If you've been keeping up with the blog, then you know that I've spent the last two months of my life drinking massive amounts of boxed wine, baking and eating dozens of cupcakes, napping with the dog, and completely abandoning any semblance of a healthy lifestyle.

And it's all caught up with me. School starts tomorrow.

Tonight I went to the closet to pick out something to wear for the big first day of school. You know, something modest but nice, something that says, "I'm your bitchy teacher; fear me." (I haven't so much as looked at my school clothes since June 12.)

So I grabbed one of my 5 pairs of black pants, and put them on--barely. Uh oh. And then I tried on the other 4, and it wasn't pretty.

"But, you know, I just washed them and I just ate dinner and I'm pretty sure I'm retaining water."

Yeah, right.

I can't, in good conscience, even pretend that those are the reasons for this, shall we say, "growth." The real reason is that I've been in an eating contest with myself for the last two months, and the consequence is a body that's spilling out of my teacher clothes.

I know what I have to do, and it's not a pill or a binge diet or some other "get thin fast" kind of gimmick. Tomorrow I'm going to have to reconcile with Jillian Michaels and the elliptical machine and the Wii Fit balance board.

And I have to get back to daily plate (amazing online calorie counter!) and stop eating like it's my last day to live or like I'm in a hurry to have my leg amputated.

But, still I face the immediate question about what to wear for my first day of school, and the Snuggie may be the only thing that fits me right now.

At least they come in a variety of colors and patterns. And at least I have cute shoes!

21 August 2009

Christmas Gift Idea!

When Mitch is doing something ridiculously cute, Matt and I will often joke that he's in a cute contest with himself (because, really, who else would be able to compete?).

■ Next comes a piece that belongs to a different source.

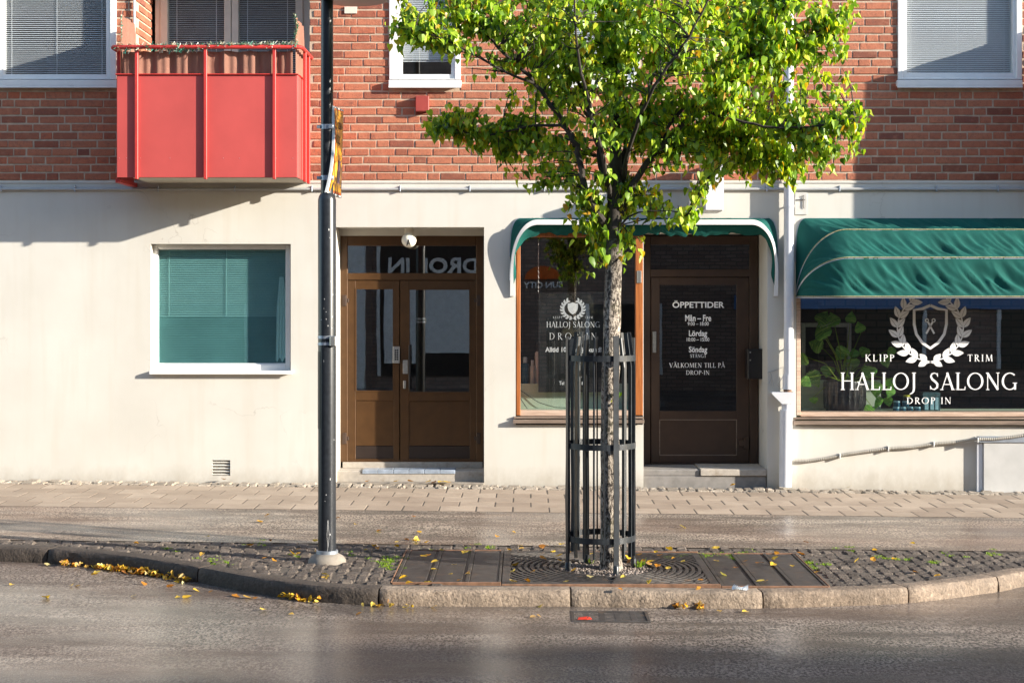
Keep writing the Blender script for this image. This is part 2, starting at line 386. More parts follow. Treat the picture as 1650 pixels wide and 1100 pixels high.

Well, it appears that the makers of the Snuggie are in a contest with themselves to create and market the silliest of products. The Snuggie itself wasn't enough. NOW AVAILABLE--Snuggie for Dogs! Click here to watch the promotional video. (Thank you, Cassie, for making me aware of this wonderful item!)

But who am I to talk shit? Not only am I the proud owner of a Snuggie, but I actually use it on occasion, and I want to make homemade Snuggies for all of my friends when I get more savvy with the sewing machine.

This time next year, there will be something different about that picture. Well, two things. I will most likely be 50 pounds lighter (ha!), and Mitch will be wearing his Snuggie as well.

Do you have a Snuggie? Do you wish you had a Snuggie, or at minimum, a Snuggie for your dog?